Instructions to follow: The data below should be printed in full, exactly, and without any of its images.

** Start Records for this task **

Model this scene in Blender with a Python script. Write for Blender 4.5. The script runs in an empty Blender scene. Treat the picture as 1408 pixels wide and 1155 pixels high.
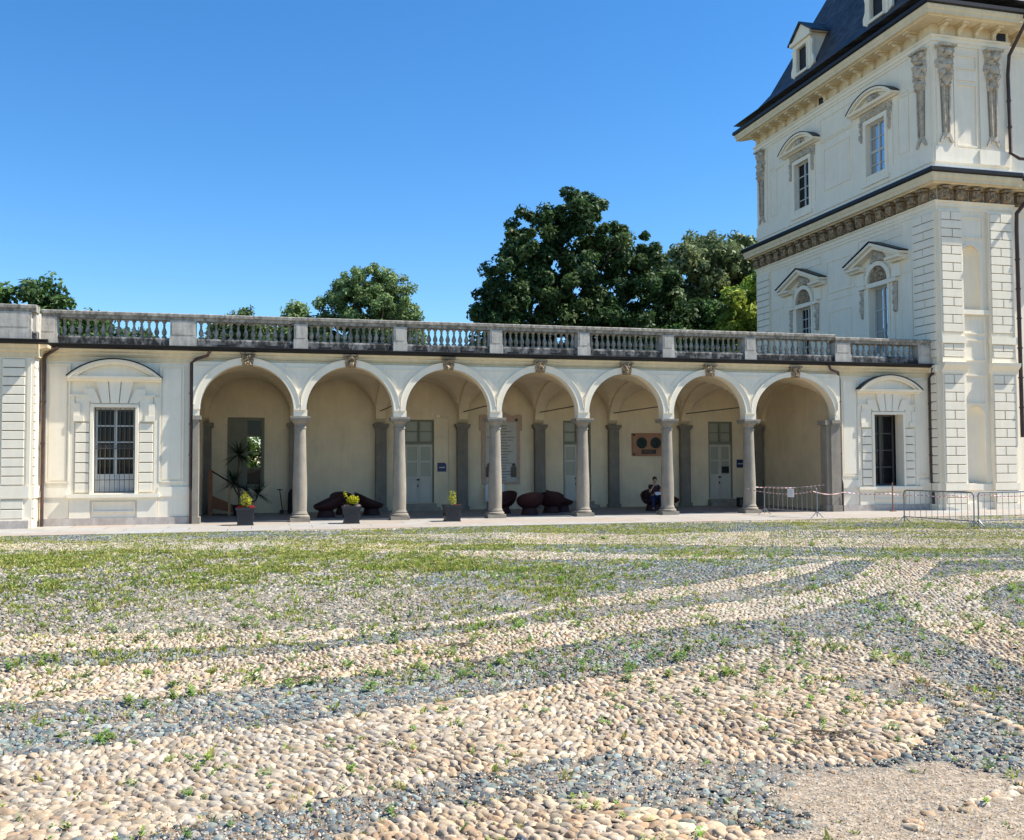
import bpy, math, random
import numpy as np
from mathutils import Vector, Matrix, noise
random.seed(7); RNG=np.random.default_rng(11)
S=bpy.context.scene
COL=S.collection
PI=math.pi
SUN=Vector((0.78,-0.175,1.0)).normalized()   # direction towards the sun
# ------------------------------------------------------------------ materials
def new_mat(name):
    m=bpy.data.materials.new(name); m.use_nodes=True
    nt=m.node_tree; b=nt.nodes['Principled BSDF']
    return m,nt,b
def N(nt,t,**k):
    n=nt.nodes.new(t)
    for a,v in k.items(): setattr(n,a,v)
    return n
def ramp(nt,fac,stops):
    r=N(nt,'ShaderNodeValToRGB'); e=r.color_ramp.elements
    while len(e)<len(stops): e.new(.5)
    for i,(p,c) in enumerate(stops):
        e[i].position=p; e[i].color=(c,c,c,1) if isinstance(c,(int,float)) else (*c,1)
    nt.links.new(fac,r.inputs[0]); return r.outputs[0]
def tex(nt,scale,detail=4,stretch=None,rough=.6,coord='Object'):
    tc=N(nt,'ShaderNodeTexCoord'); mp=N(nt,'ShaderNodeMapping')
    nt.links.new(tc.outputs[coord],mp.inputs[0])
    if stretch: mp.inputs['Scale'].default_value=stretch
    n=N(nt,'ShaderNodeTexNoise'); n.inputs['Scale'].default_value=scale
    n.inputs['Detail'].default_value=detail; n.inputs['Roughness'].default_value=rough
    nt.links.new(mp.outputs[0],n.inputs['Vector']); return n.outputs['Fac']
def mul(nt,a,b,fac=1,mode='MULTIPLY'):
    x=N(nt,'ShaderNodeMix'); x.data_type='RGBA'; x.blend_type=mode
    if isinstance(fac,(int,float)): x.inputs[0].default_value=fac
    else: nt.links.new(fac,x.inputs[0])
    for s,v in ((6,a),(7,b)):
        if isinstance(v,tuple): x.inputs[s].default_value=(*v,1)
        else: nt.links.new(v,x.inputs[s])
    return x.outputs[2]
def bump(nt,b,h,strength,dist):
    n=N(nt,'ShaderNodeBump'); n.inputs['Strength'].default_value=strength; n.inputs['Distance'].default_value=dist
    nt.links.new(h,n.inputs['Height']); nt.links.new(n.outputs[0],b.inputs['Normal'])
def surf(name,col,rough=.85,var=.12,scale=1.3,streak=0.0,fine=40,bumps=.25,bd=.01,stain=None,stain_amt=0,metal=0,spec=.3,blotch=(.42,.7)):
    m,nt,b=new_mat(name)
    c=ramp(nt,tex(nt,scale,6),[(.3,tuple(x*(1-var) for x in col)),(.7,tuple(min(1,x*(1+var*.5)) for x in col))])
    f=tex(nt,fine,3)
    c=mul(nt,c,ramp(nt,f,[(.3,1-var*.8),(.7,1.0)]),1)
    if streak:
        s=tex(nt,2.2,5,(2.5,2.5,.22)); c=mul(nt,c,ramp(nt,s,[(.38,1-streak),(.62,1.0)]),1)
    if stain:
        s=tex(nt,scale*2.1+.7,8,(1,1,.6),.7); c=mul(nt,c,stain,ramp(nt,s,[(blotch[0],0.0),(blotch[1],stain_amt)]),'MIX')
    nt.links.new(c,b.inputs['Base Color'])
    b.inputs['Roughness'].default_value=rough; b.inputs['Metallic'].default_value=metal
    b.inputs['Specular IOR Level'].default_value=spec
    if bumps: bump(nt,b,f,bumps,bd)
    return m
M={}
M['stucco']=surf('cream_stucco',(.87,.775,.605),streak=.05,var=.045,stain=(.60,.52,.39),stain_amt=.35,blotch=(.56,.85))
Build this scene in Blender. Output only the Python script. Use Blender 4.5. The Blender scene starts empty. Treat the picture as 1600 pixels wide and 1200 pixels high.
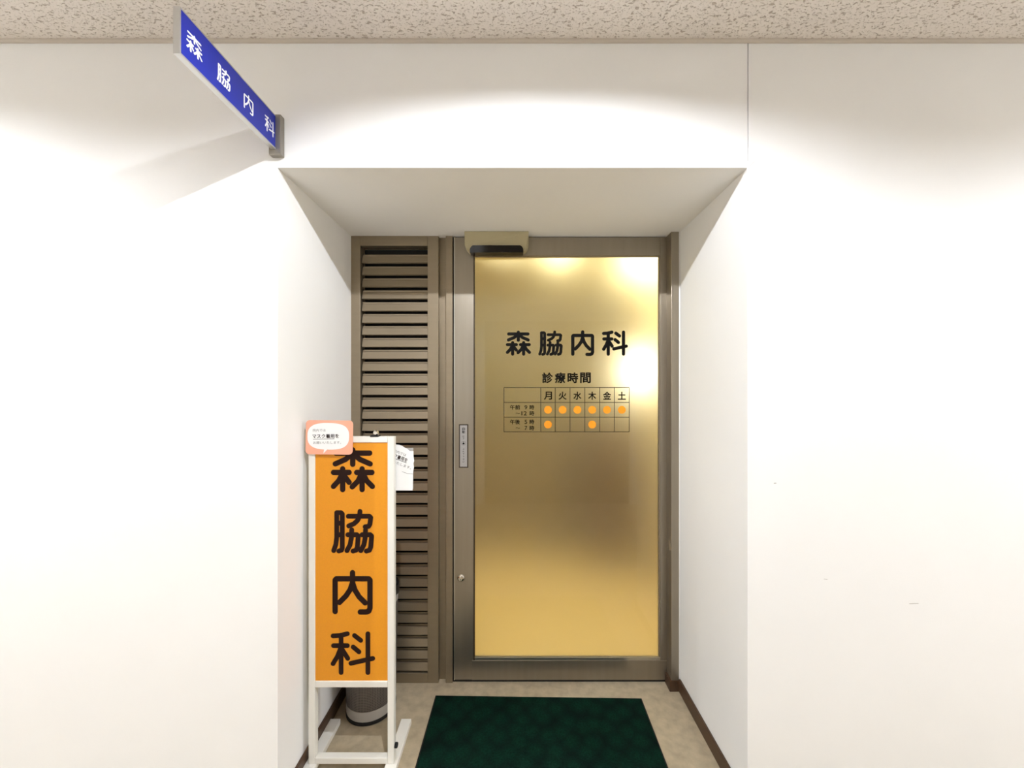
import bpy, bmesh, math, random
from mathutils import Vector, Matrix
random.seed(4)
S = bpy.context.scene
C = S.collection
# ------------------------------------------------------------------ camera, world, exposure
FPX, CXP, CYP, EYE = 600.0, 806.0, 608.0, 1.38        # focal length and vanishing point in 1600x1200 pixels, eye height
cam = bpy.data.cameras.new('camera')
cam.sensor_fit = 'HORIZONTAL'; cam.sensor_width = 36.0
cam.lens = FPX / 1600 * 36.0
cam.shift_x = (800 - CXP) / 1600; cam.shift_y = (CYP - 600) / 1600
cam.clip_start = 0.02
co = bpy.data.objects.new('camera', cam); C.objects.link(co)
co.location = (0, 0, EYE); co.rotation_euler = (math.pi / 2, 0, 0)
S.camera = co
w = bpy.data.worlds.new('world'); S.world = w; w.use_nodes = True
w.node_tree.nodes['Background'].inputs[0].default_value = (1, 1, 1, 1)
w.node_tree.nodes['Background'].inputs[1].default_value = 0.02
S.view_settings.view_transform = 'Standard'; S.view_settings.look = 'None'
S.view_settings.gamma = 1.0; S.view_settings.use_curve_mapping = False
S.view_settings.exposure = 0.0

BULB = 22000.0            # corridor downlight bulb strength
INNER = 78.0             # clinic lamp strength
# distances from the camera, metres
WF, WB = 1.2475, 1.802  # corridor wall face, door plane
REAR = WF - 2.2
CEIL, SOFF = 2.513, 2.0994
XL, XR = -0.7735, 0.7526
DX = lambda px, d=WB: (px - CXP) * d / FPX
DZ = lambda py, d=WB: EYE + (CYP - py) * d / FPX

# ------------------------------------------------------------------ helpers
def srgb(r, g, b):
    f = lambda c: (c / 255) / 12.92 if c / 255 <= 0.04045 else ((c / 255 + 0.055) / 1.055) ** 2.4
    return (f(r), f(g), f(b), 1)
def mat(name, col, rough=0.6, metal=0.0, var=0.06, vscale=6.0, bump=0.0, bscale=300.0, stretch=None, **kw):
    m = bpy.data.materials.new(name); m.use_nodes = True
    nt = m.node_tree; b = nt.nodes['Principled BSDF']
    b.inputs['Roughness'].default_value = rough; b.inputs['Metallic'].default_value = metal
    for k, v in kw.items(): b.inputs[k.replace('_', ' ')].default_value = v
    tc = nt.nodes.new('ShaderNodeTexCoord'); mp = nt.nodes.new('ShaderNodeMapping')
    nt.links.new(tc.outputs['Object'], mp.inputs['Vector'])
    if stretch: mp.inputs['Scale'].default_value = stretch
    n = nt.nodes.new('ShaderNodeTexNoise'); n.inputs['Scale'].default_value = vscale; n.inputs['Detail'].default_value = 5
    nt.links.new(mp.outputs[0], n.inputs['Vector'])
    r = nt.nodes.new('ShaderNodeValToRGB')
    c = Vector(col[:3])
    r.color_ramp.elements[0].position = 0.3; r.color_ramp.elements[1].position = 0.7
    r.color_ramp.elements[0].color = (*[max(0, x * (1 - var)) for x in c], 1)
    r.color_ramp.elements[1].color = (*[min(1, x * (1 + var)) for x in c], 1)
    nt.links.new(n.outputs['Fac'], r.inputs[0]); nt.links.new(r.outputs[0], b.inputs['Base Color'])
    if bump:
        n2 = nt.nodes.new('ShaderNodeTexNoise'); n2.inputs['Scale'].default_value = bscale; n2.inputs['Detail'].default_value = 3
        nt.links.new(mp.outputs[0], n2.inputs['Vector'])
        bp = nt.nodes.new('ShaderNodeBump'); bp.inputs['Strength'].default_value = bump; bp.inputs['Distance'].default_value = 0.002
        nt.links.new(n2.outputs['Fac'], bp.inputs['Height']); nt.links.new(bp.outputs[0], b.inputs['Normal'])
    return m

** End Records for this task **

Full output:
Model this scene in Blender with a Python script. Write for Blender 4.5. The script runs in an empty Blender scene. Treat the picture as 1408 pixels wide and 1155 pixels high.
import bpy, math, random
import numpy as np
from mathutils import Vector, Matrix, noise
random.seed(7); RNG=np.random.default_rng(11)
S=bpy.context.scene
COL=S.collection
PI=math.pi
SUN=Vector((0.78,-0.175,1.0)).normalized()   # direction towards the sun
# ------------------------------------------------------------------ materials
def new_mat(name):
    m=bpy.data.materials.new(name); m.use_nodes=True
    nt=m.node_tree; b=nt.nodes['Principled BSDF']
    return m,nt,b
def N(nt,t,**k):
    n=nt.nodes.new(t)
    for a,v in k.items(): setattr(n,a,v)
    return n
def ramp(nt,fac,stops):
    r=N(nt,'ShaderNodeValToRGB'); e=r.color_ramp.elements
    while len(e)<len(stops): e.new(.5)
    for i,(p,c) in enumerate(stops):
        e[i].position=p; e[i].color=(c,c,c,1) if isinstance(c,(int,float)) else (*c,1)
    nt.links.new(fac,r.inputs[0]); return r.outputs[0]
def tex(nt,scale,detail=4,stretch=None,rough=.6,coord='Object'):
    tc=N(nt,'ShaderNodeTexCoord'); mp=N(nt,'ShaderNodeMapping')
    nt.links.new(tc.outputs[coord],mp.inputs[0])
    if stretch: mp.inputs['Scale'].default_value=stretch
    n=N(nt,'ShaderNodeTexNoise'); n.inputs['Scale'].default_value=scale
    n.inputs['Detail'].default_value=detail; n.inputs['Roughness'].default_value=rough
    nt.links.new(mp.outputs[0],n.inputs['Vector']); return n.outputs['Fac']
def mul(nt,a,b,fac=1,mode='MULTIPLY'):
    x=N(nt,'ShaderNodeMix'); x.data_type='RGBA'; x.blend_type=mode
    if isinstance(fac,(int,float)): x.inputs[0].default_value=fac
    else: nt.links.new(fac,x.inputs[0])
    for s,v in ((6,a),(7,b)):
        if isinstance(v,tuple): x.inputs[s].default_value=(*v,1)
        else: nt.links.new(v,x.inputs[s])
    return x.outputs[2]
def bump(nt,b,h,strength,dist):
    n=N(nt,'ShaderNodeBump'); n.inputs['Strength'].default_value=strength; n.inputs['Distance'].default_value=dist
    nt.links.new(h,n.inputs['Height']); nt.links.new(n.outputs[0],b.inputs['Normal'])
def surf(name,col,rough=.85,var=.12,scale=1.3,streak=0.0,fine=40,bumps=.25,bd=.01,stain=None,stain_amt=0,metal=0,spec=.3,blotch=(.42,.7)):
    m,nt,b=new_mat(name)
    c=ramp(nt,tex(nt,scale,6),[(.3,tuple(x*(1-var) for x in col)),(.7,tuple(min(1,x*(1+var*.5)) for x in col))])
    f=tex(nt,fine,3)
    c=mul(nt,c,ramp(nt,f,[(.3,1-var*.8),(.7,1.0)]),1)
    if streak:
        s=tex(nt,2.2,5,(2.5,2.5,.22)); c=mul(nt,c,ramp(nt,s,[(.38,1-streak),(.62,1.0)]),1)
    if stain:
        s=tex(nt,scale*2.1+.7,8,(1,1,.6),.7); c=mul(nt,c,stain,ramp(nt,s,[(blotch[0],0.0),(blotch[1],stain_amt)]),'MIX')
    nt.links.new(c,b.inputs['Base Color'])
    b.inputs['Roughness'].default_value=rough; b.inputs['Metallic'].default_value=metal
    b.inputs['Specular IOR Level'].default_value=spec
    if bumps: bump(nt,b,f,bumps,bd)
    return m
M={}
M['stucco']=surf('cream_stucco',(.87,.775,.605),streak=.05,var=.045,stain=(.60,.52,.39),stain_amt=.35,blotch=(.56,.85))
Build this scene in Blender. Output only the Python script. Use Blender 4.5. The Blender scene starts empty. Treat the picture as 1600 pixels wide and 1200 pixels high.
import bpy, bmesh, math, random
from mathutils import Vector, Matrix
random.seed(4)
S = bpy.context.scene
C = S.collection
# ------------------------------------------------------------------ camera, world, exposure
FPX, CXP, CYP, EYE = 600.0, 806.0, 608.0, 1.38        # focal length and vanishing point in 1600x1200 pixels, eye height
cam = bpy.data.cameras.new('camera')
cam.sensor_fit = 'HORIZONTAL'; cam.sensor_width = 36.0
cam.lens = FPX / 1600 * 36.0
cam.shift_x = (800 - CXP) / 1600; cam.shift_y = (CYP - 600) / 1600
cam.clip_start = 0.02
co = bpy.data.objects.new('camera', cam); C.objects.link(co)
co.location = (0, 0, EYE); co.rotation_euler = (math.pi / 2, 0, 0)
S.camera = co
w = bpy.data.worlds.new('world'); S.world = w; w.use_nodes = True
w.node_tree.nodes['Background'].inputs[0].default_value = (1, 1, 1, 1)
w.node_tree.nodes['Background'].inputs[1].default_value = 0.02
S.view_settings.view_transform = 'Standard'; S.view_settings.look = 'None'
S.view_settings.gamma = 1.0; S.view_settings.use_curve_mapping = False
S.view_settings.exposure = 0.0

BULB = 22000.0            # corridor downlight bulb strength
INNER = 78.0             # clinic lamp strength
# distances from the camera, metres
WF, WB = 1.2475, 1.802  # corridor wall face, door plane
REAR = WF - 2.2
CEIL, SOFF = 2.513, 2.0994
XL, XR = -0.7735, 0.7526
DX = lambda px, d=WB: (px - CXP) * d / FPX
DZ = lambda py, d=WB: EYE + (CYP - py) * d / FPX

# ------------------------------------------------------------------ helpers
def srgb(r, g, b):
    f = lambda c: (c / 255) / 12.92 if c / 255 <= 0.04045 else ((c / 255 + 0.055) / 1.055) ** 2.4
    return (f(r), f(g), f(b), 1)
def mat(name, col, rough=0.6, metal=0.0, var=0.06, vscale=6.0, bump=0.0, bscale=300.0, stretch=None, **kw):
    m = bpy.data.materials.new(name); m.use_nodes = True
    nt = m.node_tree; b = nt.nodes['Principled BSDF']
    b.inputs['Roughness'].default_value = rough; b.inputs['Metallic'].default_value = metal
    for k, v in kw.items(): b.inputs[k.replace('_', ' ')].default_value = v
    tc = nt.nodes.new('ShaderNodeTexCoord'); mp = nt.nodes.new('ShaderNodeMapping')
    nt.links.new(tc.outputs['Object'], mp.inputs['Vector'])
    if stretch: mp.inputs['Scale'].default_value = stretch
    n = nt.nodes.new('ShaderNodeTexNoise'); n.inputs['Scale'].default_value = vscale; n.inputs['Detail'].default_value = 5
    nt.links.new(mp.outputs[0], n.inputs['Vector'])
    r = nt.nodes.new('ShaderNodeValToRGB')
    c = Vector(col[:3])
    r.color_ramp.elements[0].position = 0.3; r.color_ramp.elements[1].position = 0.7
    r.color_ramp.elements[0].color = (*[max(0, x * (1 - var)) for x in c], 1)
    r.color_ramp.elements[1].color = (*[min(1, x * (1 + var)) for x in c], 1)
    nt.links.new(n.outputs['Fac'], r.inputs[0]); nt.links.new(r.outputs[0], b.inputs['Base Color'])
    if bump:
        n2 = nt.nodes.new('ShaderNodeTexNoise'); n2.inputs['Scale'].default_value = bscale; n2.inputs['Detail'].default_value = 3
        nt.links.new(mp.outputs[0], n2.inputs['Vector'])
        bp = nt.nodes.new('ShaderNodeBump'); bp.inputs['Strength'].default_value = bump; bp.inputs['Distance'].default_value = 0.002
        nt.links.new(n2.outputs['Fac'], bp.inputs['Height']); nt.links.new(bp.outputs[0], b.inputs['Normal'])
    return m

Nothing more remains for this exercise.